━━ Information supplied ━━

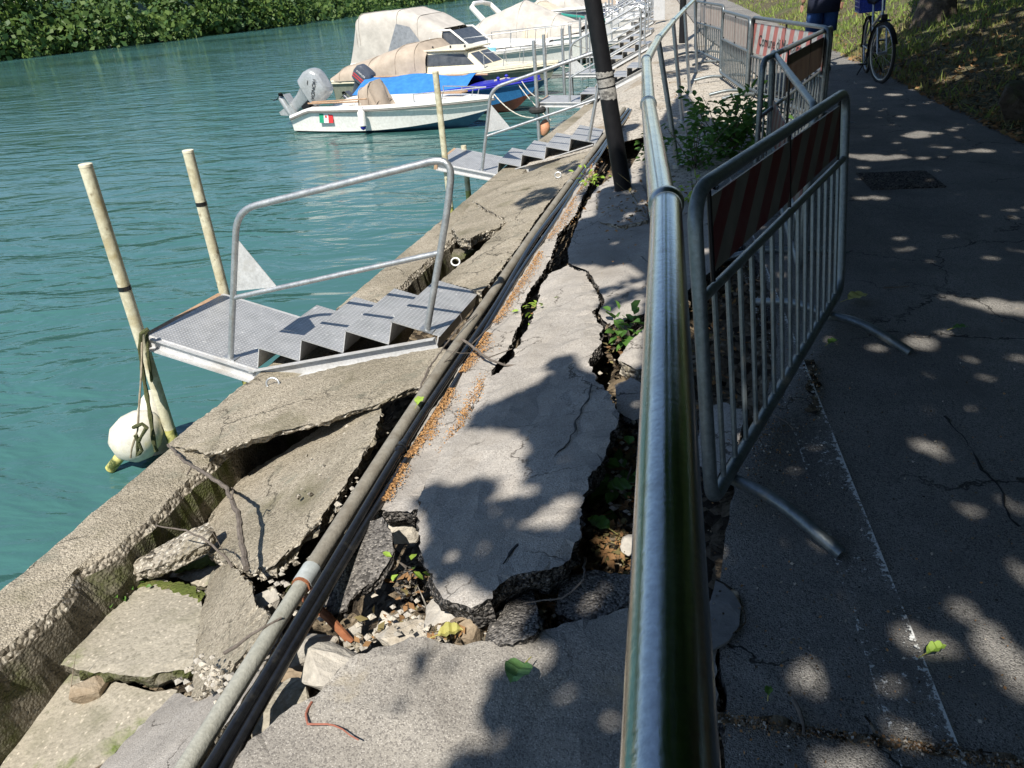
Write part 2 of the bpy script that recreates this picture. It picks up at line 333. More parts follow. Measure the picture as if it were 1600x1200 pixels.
def slab_mesh(outline, ztop, thick, name, mats, label=None, cat='broken slab', group=None, step=.03, amp=.018, grid=.06, tn=.006, seed=0, parent=None, spread=.5, kind=None, chips=1.0):
    """a broken slab: jagged outline (x, y), top following ztop(x, y), crumbling sides"""
    ol = rough_outline(outline, step, amp, seed)
    xs = [p.x for p in ol]; ys = [p.y for p in ol]
    ccw = 1 if sum(a.x*b.y-b.x*a.y for a, b in zip(ol, ol[1:]+ol[:1])) > 0 else -1
    pts = [Vector((p.x, p.y)) for p in ol]; n = len(pts)
    gx, gy = np.meshgrid(np.arange(min(xs), max(xs), grid), np.arange(min(ys), max(ys), grid))
    gx = gx.ravel()+rng.uniform(-.3, .3, gx.size)*grid; gy = gy.ravel()+rng.uniform(-.3, .3, gy.size)*grid
    k = inpoly(gx, gy, [(p.x, p.y) for p in pts]); ins = [Vector((a, b)) for a, b in zip(gx[k], gy[k])]
    cx, cy = sum(xs)/n, sum(ys)/n
    # keep interior points off the rim
    arr = np.array([(p.x, p.y) for p in pts]); keep = []
    for q in ins:
        if np.min(np.hypot(arr[:, 0]-q.x, arr[:, 1]-q.y)) > grid*.45: keep.append(q)
    allp = pts+keep
    vv, _, ff, _, _, _ = delaunay_2d_cdt(allp, [(i, (i+1) % n) for i in range(n)], [], 1, 1e-5)
    mb = MB(); org = (cx, cy, ztop(cx, cy))
    top = []
    for i, p in enumerate(vv):
        z = ztop(p.x, p.y)+fbm((p.x*5, p.y*5, seed), 1, 3)*tn
        if i < n: z -= .004+abs(fbm((p.x*30, p.y*30, seed+2)))*.012*chips
        top.append((p.x, p.y, z))
    mb.add(top, [tuple(f) for f in ff])
    mb.m = 1; rings = [list(range(n))]; lv = [.12, .4, .72, 1.0]
    for li, t in enumerate(lv):
        ring = []
        for i in range(n):
            x, y, z = top[i]; a = pts[i-1]; b = pts[(i+1) % n]; tg = (b-a).normalized(); nn = Vector((tg.y, -tg.x))*ccw
            w = fbm((x*26, y*26, z*26+li*3.1+seed), 1, 3)*.02*chips + fbm((x*8, y*8, li*1.7+seed))*.018*chips - spread*t*thick*.35
            if t == 1.0: w -= .03
            ring.append((x+nn.x*w, y+nn.y*w, z-thick*t*(1+.25*fbm((x*6, y*6, seed+9)))))
        o = len(mb.v); mb.v += ring; ids = list(range(o, o+n)); pr = rings[-1]
        for i in range(n):
            j = (i+1) % n; mb.f.append((pr[i], ids[i], ids[j], pr[j])); mb.mi.append(1)
        rings.append(ids)
    mb.f.append(tuple(rings[-1][::-1])); mb.mi.append(1)
    ob = mb.build(name, mats, parent, org)
    # make sides face outwards
    bm = bmesh.new(); bm.from_mesh(ob.data); bmesh.ops.recalc_face_normals(bm, faces=bm.faces); bm.to_mesh(ob.data); bm.free()
    if label: tag(ob, label, cat, group)
    if kind: ob['kind'] = kind
    return ob
def plane3(ctrl):
    q = [S(u, v, o) for u, v, o in ctrl]; A = np.array([[p[0], p[1], 1] for p in q]); s_ = np.linalg.solve(A, np.array([p[2] for p in q]))
    return s_
def px_slab(name, label, poly, ctrl, thick, mats, **kw):
    """slab whose flat top runs through three known spots (u, v, offset from the subsided surface)"""
    a, b, c = plane3(ctrl); out = []
    for u, v in poly:
        r = ray(u, v); t = (a*CAM[0]+b*CAM[1]+c-CAM[2])/(r[2]-a*r[0]-b*r[1]); q = CAM+r*t; out.append((q[0], q[1]))
    return slab_mesh(out, lambda x, y: a*x+b*y+c, thick, name, mats, label, **kw)
def stone(name, label, c, dims, rz, m, seed, cat='stone', group=None, tilt=(0, 0), sharp=.75, parent=None):
    bm = bmesh.new(); g = random.Random(seed)
    for _ in range(15):
        v = Vector((g.gauss(0, 1), g.gauss(0, 1), g.gauss(0, 1))).normalized()
        e = sharp; v = Vector([math.copysign(abs(q)**e, q) for q in v])
        bm.verts.new(Vector((v.x*dims[0]/2, v.y*dims[1]/2, v.z*dims[2]/2))*g.uniform(.78, 1.12))
    bmesh.ops.convex_hull(bm, input=bm.verts)
    for v in [v for v in bm.verts if not v.link_faces]: bm.verts.remove(v)
    bmesh.ops.bevel(bm, geom=list(bm.edges), offset=min(dims)*.03, segments=1, affect='EDGES')
    bmesh.ops.triangulate(bm, faces=bm.faces)
    bmesh.ops.subdivide_edges(bm, edges=[e for e in bm.edges if e.calc_length() > min(dims)*.22], cuts=1, use_grid_fill=True)
    k = min(dims)
    for v in bm.verts: v.co += v.co.normalized()*fbm(v.co*(3/k)+Vector((seed, 0, 0)), 1, 4)*k*.06
    me = bpy.data.meshes.new(name); bmesh.ops.recalc_face_normals(bm, faces=bm.faces); bm.to_mesh(me); bm.free()
    me.materials.append(m); o = bpy.data.objects.new(name, me); COL.objects.link(o)
    o.rotation_euler = (tilt[0], tilt[1], rz); o.location = c
    if parent is not None: o.parent = parent
    if label: tag(o, label, cat, group)
    return o

def text_mesh(cu, m_):
    """lettering as a plain mesh"""
    t = bpy.data.objects.new('lettering_curve', cu); COL.objects.link(t); dg = bpy.context.evaluated_depsgraph_get()
    me = bpy.data.meshes.new_from_object(t.evaluated_get(dg)); me.name = 'lettering'; me.materials.clear(); me.materials.append(m_)
    bpy.data.objects.remove(t); o = bpy.data.objects.new('lettering', me); COL.objects.link(o); return o

# ------------------------------------------------------------------ river
m, nt, b = mk('river_water'); pos = nd(nt, 'ShaderNodeNewGeometry').outputs['Position']
mp = nd(nt, 'ShaderNodeMapping', {'Vector': pos, 'Rotation': (0, 0, R(-18)), 'Scale': (.55, 1.25, 1)}).outputs[0]
w1 = nd(nt, 'ShaderNodeTexNoise', {'Vector': mp, 'Scale': 1.5, 'Detail': 3, 'Roughness': .5, 'Distortion': .6}).outputs[0]
w2 = nd(nt, 'ShaderNodeTexNoise', {'Vector': mp, 'Scale': 6.5, 'Detail': 4, 'Roughness': .55, 'Distortion': .4}).outputs[0]
w3 = nd(nt, 'ShaderNodeTexNoise', {'Vector': pos, 'Scale': .12, 'Detail': 3}).outputs[0]
amp = nd(nt, 'ShaderNodeMapRange', {0: w3, 1: .35, 2: .65, 3: .25, 4: 1.1}).outputs[0]
hh = mth(nt, 'MULTIPLY', mth(nt, 'ADD', mth(nt, 'MULTIPLY', w1, 1.0), mth(nt, 'MULTIPLY', w2, .12)), amp)
bp = nd(nt, 'ShaderNodeBump', {'Height': hh, 'Strength': .9, 'Distance': .20}); nt.links.new(bp.outputs[0], b.inputs['Normal'])
nt.links.new(mixc(nt, ramp(nt, w3, 0, 1, .3, .7), (.042, .118, .110), (.050, .142, .138)), b.inputs['Base Color'])
b.inputs['Roughness'].default_value = .04; b.inputs['IOR'].default_value = 1.40
WATER = m
mb = MB(); mb.add([(-400, -200, ZW), (200, -200, ZW), (200, 700, ZW), (-400, 700, ZW)], [(0, 1, 2, 3)])
tag(mb.build('river', WATER), kind='structure')
mb = MB(); mb.add([(-400, -200, -4.5), (200, -200, -4.5), (200, 700, -4.5), (-400, 700, -4.5)], [(0, 1, 2, 3)])
tag(mb.build('river_bed', SOIL), kind='structure')

# far bank: a rising shore hidden under a mass of shrubs and ivy
BL = [P(-500, 150, ZW), P(-200, 119, ZW), P(0, 96, ZW), P(200, 72, ZW), P(400, 48, ZW), P(560, 24, ZW), P(700, 3, ZW), P(800, -14, ZW), P(900, -28, ZW)]
BL = [np.array(p) for p in BL]
mb = MB(); gr = []
for i in range(len(BL)):
    t = BL[min(i+1, len(BL)-1)]-BL[max(i-1, 0)]; nn = nz((-t[1], t[0], 0))
    gr.append([BL[i]+nn*a+np.array((0, 0, c)) for a, c in ((-.1, -1.5), (.3, -.6), (2, .2), (6, 1.8), (12, 3.6), (120, 6))])
mb.sheet(gr); tag(mb.build('far_bank', CROWN), kind='structure')
pts = []; sz = []
cum = [0]
for a, c in zip(BL, BL[1:]): cum.append(cum[-1]+np.linalg.norm(c-a))
def along(s):
    i = max(0, min(len(BL)-2, int(np.searchsorted(cum, s)-1))); f = (s-cum[i])/(cum[i+1]-cum[i])
    t = nz(BL[i+1]-BL[i]); return BL[i]*(1-f)+BL[i+1]*f, np.array((-t[1], t[0], 0))
for k in range(900):
    s_ = rng.uniform(0, min(cum[-1], 330))
    if s_ > 60 and rng.random() < .25: continue
    p, nn = along(s_); back = rng.uniform(0, 1)**1.3*9
    rr = rng.uniform(.7, 1.0)+2.0*rng.random()**2; hz = .3+back*.95+rng.uniform(-.5, .6)
    c = p+nn*(back+.2)+np.array((0, 0, hz-.2))
    n = int(78*rr**1.5*(1.0 if s_ < 130 else .5)); d = rng.normal(size=(n, 3)); d /= np.linalg.norm(d, axis=1)[:, None]
    q = c+d*rr*(1-.22*rng.random((n, 1))**2)*np.array((1, 1, .75)); pts.append(q[q[:, 2] > ZW+.05])
pts = np.concatenate(pts)
o = cards('riverbank_foliage', pts, .42, [BANKF, BANKF, CROWN], kind='stuff', aspect=.75, seed=3)
tag(o, 'sunlit wall of shrubs and ivy along the far bank of the river', 'foliage')

# ------------------------------------------------------------------ embankment on the path side, quay, path
def path_shift(y): return 0.0
mb = MB(); gr = []
for y in list(np.arange(-9, 24, .5))+list(np.arange(24, 100, 3)):
    row = []
    for d in [0, .25, .6, 1, 1.5, 2.1, 2.8, 3.6, 4.6, 6, 8, 12, 20, 40]:
        x = 3.0+path_shift(y)+d
        row.append((x, y, -.03+.34*min(d, 8)*(1-.02*d if d < 8 else .84)+.05*fbm((x*.8, y*.8, 0))+.012*fbm((x*5, y*5, 1))))
    gr.append(row)
mb.sheet(gr); GRASSB = mb.build('embankment', GROUND, smooth=True); tag(GRASSB, kind='structure')
def bank_z(x, y):
    d = x-3.0-path_shift(y); return -.03+.34*min(d, 8)*(1-.02*d if d < 8 else .84)+.05*fbm((x*.8, y*.8, 0))
# soil under everything
mb = MB(); gr = []
for y in list(np.arange(-1.5, 7.6, .07))+list(np.arange(7.7, 100, 2.0)):
    row = []
    for d in np.arange(.24, 3.4, .08) if True else []:
        x = wall_x(y)+d; hi = np.interp(d, [.24, .9, 1.6, 2.1, 2.7, 3.4], [-.52, -.42, -.34, -.27, -.14, -.14])
        row.append((x, y, slump(x, y)+hi+.11*fbm((x*3, y*3, 4))+.03*fbm((x*14, y*14, 2)) if y < 7.6 else slump(x, y)-.25))
    gr.append(row)
mb.sheet(gr); tag(mb.build('soil_bed', SOIL, smooth=True), kind='structure')
# path with its torn left edge
pl = [P(u, v, 0)[:2] for u, v in ((1124, 1000), (1128, 880), (1150, 745), (1190, 650), (1214, 560), (1212, 480), (1185, 405))]
left = [(.16, -6), (.16, .8)]+[(p[0], p[1]) for p in pl]+[(.40, 5.6), (.62, 6.6), (.9, 8), (1.35, 9.2), (1.5, 10.5), (1.45, 14), (1.15, 20), (1.1, 45), (1.1, 95)]
right = [(3.1, 95), (3.06, 45), (3.04, 20), (3.04, 14), (3.04, 9), (3.05, 6), (3.06, -6)]
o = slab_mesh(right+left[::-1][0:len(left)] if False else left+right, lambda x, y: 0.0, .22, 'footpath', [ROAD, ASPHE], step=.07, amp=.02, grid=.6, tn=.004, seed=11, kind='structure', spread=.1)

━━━

Aim of the task
Take each line of the material that contains the word "structure" and list it.

Complete output
tag(mb.build('river', WATER), kind='structure')
tag(mb.build('river_bed', SOIL), kind='structure')
mb.sheet(gr); tag(mb.build('far_bank', CROWN), kind='structure')
mb.sheet(gr); GRASSB = mb.build('embankment', GROUND, smooth=True); tag(GRASSB, kind='structure')
mb.sheet(gr); tag(mb.build('soil_bed', SOIL, smooth=True), kind='structure')
o = slab_mesh(right+left[::-1][0:len(left)] if False else left+right, lambda x, y: 0.0, .22, 'footpath', [ROAD, ASPHE], step=.07, amp=.02, grid=.6, tn=.004, seed=11, kind='structure', spread=.1)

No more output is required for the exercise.